What is the best animation workflow for my purpose?

Hello!

I am currently working on an unity art installation featuring an oculus rift. I am new to unity but i managed to learn quite a bit in the last weeks/months, and now i am struggeling with my own animation workflow. Currently, i am only using keyframe animations and some very basic scripts and i am finding myself confused about the amount of single animations in my project. The setup is pretty simple, currently its all about activating/deactivating certain gameobjects after a time, translating/rotating them and about changing materials and properties. My way was ok for the first few prototypes, but now the project is growing and i find it hard to time the animations appropriately with the keyframes. I would love to have a global overview of all my animations, so i can time them accordingly and relative to each other. I have the feeling i am missing some feature in Unity which can help me with the timing. Or maybe there is some nice workaround for that?

I am not a programmer, but i could imagine, that there are some scripts which could say: All the Gameobjects with this animation attached to it, start after x seconds. This alone could save me a lot of time. So yeah, i am asking you: What is the best animation workflow for my purpose? I dont need ai, no character animations, no animated guns or something, i just want to alter the surroundings and the environment. I appreciate every suggestion, links or tips!
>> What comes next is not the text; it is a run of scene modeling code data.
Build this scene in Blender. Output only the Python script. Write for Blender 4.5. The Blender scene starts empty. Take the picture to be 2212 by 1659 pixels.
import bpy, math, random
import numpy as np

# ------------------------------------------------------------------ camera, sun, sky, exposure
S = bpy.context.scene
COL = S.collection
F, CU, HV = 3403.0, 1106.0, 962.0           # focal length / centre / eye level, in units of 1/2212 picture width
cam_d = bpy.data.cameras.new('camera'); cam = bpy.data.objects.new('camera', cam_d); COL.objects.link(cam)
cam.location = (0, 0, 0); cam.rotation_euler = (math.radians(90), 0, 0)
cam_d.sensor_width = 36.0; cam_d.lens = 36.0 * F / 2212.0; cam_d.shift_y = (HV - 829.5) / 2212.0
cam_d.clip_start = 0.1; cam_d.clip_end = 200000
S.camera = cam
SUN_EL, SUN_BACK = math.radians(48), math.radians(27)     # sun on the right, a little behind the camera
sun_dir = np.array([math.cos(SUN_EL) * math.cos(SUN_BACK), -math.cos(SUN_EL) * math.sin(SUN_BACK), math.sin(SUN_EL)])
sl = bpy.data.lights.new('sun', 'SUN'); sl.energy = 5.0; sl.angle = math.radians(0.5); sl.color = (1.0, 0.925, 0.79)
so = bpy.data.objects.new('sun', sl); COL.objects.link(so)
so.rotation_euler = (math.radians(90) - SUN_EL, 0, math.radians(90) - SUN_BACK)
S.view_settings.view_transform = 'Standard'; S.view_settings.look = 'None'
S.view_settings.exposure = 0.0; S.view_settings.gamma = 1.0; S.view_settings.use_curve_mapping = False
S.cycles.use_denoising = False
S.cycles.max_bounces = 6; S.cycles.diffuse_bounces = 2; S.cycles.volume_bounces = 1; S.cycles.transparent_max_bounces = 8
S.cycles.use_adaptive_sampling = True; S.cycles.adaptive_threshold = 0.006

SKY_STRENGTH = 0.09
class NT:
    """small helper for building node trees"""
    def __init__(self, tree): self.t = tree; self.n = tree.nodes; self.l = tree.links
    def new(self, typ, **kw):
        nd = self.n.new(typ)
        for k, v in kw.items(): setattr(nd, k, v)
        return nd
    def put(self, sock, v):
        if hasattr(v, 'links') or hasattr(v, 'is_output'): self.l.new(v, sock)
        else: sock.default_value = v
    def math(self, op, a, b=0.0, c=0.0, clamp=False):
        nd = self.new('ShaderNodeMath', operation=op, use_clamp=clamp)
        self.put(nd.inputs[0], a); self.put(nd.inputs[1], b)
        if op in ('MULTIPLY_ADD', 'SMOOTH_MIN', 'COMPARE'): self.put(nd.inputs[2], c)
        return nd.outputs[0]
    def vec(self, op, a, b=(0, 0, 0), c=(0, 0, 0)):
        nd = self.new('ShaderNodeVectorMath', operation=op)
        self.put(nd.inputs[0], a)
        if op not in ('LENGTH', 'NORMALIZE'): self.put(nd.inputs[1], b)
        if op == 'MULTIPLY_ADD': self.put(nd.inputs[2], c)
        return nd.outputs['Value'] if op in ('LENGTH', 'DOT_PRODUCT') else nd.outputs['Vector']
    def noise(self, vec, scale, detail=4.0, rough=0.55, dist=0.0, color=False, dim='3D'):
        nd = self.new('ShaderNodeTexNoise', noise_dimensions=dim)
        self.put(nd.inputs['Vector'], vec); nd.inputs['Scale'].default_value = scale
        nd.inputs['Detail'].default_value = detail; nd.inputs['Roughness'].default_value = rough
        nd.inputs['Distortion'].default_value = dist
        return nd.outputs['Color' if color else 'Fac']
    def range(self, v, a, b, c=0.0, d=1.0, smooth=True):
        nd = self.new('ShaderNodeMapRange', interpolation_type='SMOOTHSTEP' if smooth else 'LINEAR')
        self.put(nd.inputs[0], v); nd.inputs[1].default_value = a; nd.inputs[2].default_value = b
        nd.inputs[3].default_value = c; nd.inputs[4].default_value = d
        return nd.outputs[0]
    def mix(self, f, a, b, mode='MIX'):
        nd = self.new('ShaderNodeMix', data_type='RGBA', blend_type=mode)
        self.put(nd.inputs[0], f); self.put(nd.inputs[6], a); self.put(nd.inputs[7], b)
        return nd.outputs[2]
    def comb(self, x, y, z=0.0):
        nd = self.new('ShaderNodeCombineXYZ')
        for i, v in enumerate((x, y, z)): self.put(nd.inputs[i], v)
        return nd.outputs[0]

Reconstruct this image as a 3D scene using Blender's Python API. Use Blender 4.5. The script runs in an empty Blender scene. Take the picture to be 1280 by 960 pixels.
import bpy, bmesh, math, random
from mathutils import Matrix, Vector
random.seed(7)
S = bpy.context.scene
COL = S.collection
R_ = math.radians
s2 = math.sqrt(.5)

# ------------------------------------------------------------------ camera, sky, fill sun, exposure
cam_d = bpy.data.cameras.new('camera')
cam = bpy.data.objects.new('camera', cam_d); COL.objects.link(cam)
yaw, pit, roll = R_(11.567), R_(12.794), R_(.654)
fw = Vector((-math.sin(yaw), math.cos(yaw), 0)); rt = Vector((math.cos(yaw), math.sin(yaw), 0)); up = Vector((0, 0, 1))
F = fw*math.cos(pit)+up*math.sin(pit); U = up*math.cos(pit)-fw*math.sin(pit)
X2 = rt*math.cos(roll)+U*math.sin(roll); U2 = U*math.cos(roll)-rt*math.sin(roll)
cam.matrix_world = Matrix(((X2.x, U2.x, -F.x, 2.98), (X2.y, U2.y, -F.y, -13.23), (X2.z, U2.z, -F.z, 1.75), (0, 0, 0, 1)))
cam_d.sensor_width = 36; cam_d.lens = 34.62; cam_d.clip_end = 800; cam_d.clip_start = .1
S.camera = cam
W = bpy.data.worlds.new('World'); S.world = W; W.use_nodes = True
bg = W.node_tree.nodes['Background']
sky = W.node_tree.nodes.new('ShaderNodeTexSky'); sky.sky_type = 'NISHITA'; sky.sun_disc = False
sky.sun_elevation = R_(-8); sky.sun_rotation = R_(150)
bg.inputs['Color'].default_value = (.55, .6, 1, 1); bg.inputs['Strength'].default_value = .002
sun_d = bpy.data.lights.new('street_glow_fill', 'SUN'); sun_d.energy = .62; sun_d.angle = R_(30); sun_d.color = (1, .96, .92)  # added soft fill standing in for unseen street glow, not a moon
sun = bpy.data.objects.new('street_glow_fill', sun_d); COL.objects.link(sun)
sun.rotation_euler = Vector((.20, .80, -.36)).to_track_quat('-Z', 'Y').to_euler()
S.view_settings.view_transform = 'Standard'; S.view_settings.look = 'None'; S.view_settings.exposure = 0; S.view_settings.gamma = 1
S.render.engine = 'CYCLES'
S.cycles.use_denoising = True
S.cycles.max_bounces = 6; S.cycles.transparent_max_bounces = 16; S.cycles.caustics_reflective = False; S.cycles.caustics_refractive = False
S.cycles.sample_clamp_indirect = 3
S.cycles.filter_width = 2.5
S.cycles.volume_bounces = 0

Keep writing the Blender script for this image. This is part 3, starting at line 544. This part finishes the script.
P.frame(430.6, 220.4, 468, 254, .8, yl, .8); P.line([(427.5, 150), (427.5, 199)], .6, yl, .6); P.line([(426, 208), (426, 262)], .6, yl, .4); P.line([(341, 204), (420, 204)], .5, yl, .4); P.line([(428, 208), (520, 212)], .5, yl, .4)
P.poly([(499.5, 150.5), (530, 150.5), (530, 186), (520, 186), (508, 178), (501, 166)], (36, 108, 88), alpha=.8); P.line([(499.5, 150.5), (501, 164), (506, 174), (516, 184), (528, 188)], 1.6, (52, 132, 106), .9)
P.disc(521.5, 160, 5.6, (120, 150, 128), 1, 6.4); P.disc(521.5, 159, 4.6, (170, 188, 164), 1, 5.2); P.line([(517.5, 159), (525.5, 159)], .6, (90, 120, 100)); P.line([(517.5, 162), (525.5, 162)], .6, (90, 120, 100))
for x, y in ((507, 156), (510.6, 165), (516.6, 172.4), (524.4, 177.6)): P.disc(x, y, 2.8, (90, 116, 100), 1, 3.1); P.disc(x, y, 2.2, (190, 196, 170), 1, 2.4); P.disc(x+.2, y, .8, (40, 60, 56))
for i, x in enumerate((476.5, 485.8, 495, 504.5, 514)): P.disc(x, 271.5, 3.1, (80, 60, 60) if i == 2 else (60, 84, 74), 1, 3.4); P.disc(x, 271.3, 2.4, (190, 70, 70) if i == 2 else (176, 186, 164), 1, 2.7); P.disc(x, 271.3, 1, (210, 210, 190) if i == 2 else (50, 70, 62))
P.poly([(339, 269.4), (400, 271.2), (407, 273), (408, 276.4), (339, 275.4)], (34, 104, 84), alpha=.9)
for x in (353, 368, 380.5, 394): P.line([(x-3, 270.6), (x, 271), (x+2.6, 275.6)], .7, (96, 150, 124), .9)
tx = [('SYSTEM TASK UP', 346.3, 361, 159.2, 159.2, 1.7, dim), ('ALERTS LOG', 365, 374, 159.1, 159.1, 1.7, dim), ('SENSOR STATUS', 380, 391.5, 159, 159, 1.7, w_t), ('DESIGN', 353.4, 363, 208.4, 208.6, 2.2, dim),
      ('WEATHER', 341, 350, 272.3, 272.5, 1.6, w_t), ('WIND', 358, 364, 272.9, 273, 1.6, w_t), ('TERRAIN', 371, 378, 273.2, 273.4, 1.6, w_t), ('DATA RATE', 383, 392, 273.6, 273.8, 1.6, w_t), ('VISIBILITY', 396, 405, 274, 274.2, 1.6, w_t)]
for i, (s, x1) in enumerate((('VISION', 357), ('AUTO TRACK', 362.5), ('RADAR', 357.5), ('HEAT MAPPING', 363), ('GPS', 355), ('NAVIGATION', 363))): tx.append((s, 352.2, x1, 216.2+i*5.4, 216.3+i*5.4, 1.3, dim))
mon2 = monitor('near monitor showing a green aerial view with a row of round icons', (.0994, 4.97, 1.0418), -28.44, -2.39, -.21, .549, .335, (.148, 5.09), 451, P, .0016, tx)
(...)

Thank you and greetings from germany,
artur

Bonusquestion: The project will feature some technical glitch aesthetic. Is there a way to actually force some real glitches in unity? Or the other way round, how can you achive a glitch aesthetic with other methods? I am speaking of random translations of gameobjects, losing their properties/materials, displacements, noise effects, color variations, wrong physics, mesh deformations and mesherrors.

i am still looking for a solution…

You can use Mecanim’s animation state machines for non-characters in Generic mode. This might help you organize your animations, and the transitions between them, into visual maps. Trigger parameters are useful to switch between animations.

If you have Unity Pro, you can use staffantan’s Glitch post-processing effect.

Remember to add sound glitches, too!

If all you are doing is simple movements, try using a tweening library like HOTtween or iTween. You’ll still need a bit of programming knowledge, but it’s a lot easier than making animation curves and setting keyframes for every movement.